Mette al centro i/le clienti

Il branded content, invece, non infastidisce perché è un tipo di contenuto che non parla del brand, ma parla di quello che il brand desidera condividere con le persone: è pensato per creare un legame emozionale, è generoso, è coinvolgente e si fa apprezzare proprio perché è stato creato da un brand che conosce bene il suo target e che vuole gratificarlo in un modo nuovo, spesso sorprendente.

Attrae

Quando la gratificazione funziona, l’interesse generato dal branded content diventa magnetico: sono le persone stesse a riconoscersi nei contenuti e a cercarne altri che siano interessanti allo stesso modo. Il paradigma pubblicitario tradizionale si rovescia, come accade in ogni azione virtuosa di content marketing: il brand non spinge e non insiste, ma attrae e si fa inseguire.

Amplifica

Il branded content è anche un esercizio che espande e amplifica la narrativa di brand, perché è uno spazio in cui si esprimono in modo creativo, riconoscibile e memorizzabile la personalità di marca, i valori, l’identità visiva e l’identità verbale.
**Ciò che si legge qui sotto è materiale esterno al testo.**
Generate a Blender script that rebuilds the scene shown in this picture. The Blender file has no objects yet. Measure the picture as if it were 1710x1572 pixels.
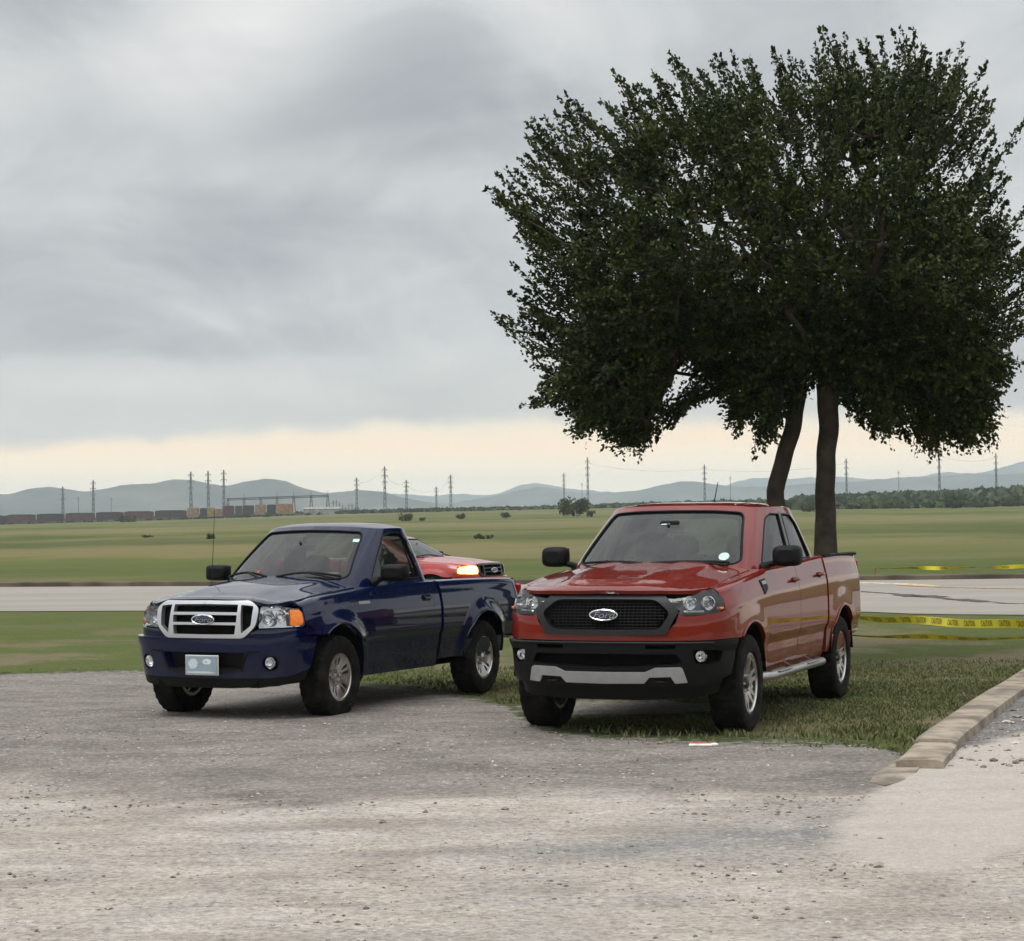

Per molti brand, infatti, è anche un’occasione per sperimentare, per abbracciare nuove forme di comunicazione e per lasciare spazio alla contaminazione: il risultato, soprattutto per il pubblico, è un’esperienza diversa e rigenerante. 

Alcuni esempi di branded content e branded entertainment

Dove

Il video Dove Real Beauty Sketches è uno dei più noti esempi di branded content: fa parte una serie di campagne realizzate dal brand, per aiutare il suo pubblico a ridefinire l’idea di bellezza e il rapporto con il proprio aspetto fisico. In particolare, questo video mostra la differenza tra la percezione di sé e la realtà osservata dagli altri: un artista forense realizza due ritratti di una stessa donna, uno a partire dalla descrizione di se stessa e un altro sulla base della descrizione di un’altra persona. Il risultato dell’esperimento è un invito esplicito a riconoscere di più la propria bellezza naturale (“Sei più bella di quel che pensi”), perfettamente in linea con i valori del brand.

Airbnb

Il documentario Gay Chorus Deep South, premiato al Tribeca Film Festival, è un branded content prodotto da Airbnb nel 2019 per narrare il tour di uno dei primi cori dichiaratamente gay in America, il San Francisco Gay Men’s Chorus: per Airbnb è stato un modo per comunicare il supporto alla comunità LGBTQIA+ e per diffondere il messaggio di appartenenza e inclusione che sta alla base dei valori di brand.

Mailchimp

Mailchimp Presents è una piattaforma di intrattenimento creata dal brand, per diffondere contenuti che esplorano i temi dell’imprenditorialità e raccontano diverse esperienze di business: film, documentari e serie (tutti i contenuti sono di breve durata). L’intento del brand è rendere sempre più tangibile la cultura che lo permea, per avvicinare nuove persone e per rafforzare il legame con i/le clienti, attraverso contenuti nuovi, curiosi e d’ispirazione. Visto che si tratta di un progetto di lunga durata, e non occasionale, possiamo parlare di una strategia di branded entertainment.

Samsung

Il podcast Elio e le Storie Tech è prodotto da Samsung e condotto da Elio e le Storie Tese: parla dell’impatto dell’innovazione tecnologica sulla vita delle persone. In ogni puntata Elio, Faso e Cesareo (storici membri della band) affrontano un argomento e intervistano un ospite: si parla di web, smartphone, smart home, film, cucina, moda, gaming, sport. A ogni puntata è associato anche un neologismo (ad esempio “Fotofonare”, “Tablatare”, “Elettrogiochicchiamo”) e un’interpretazione musicale, nel pieno stile ironico e creativo del gruppo. Il risultato è un prodotto culturale che unisce innovazione e divertimento, in linea con i valori che Samsung vuole condividere con il pubblico.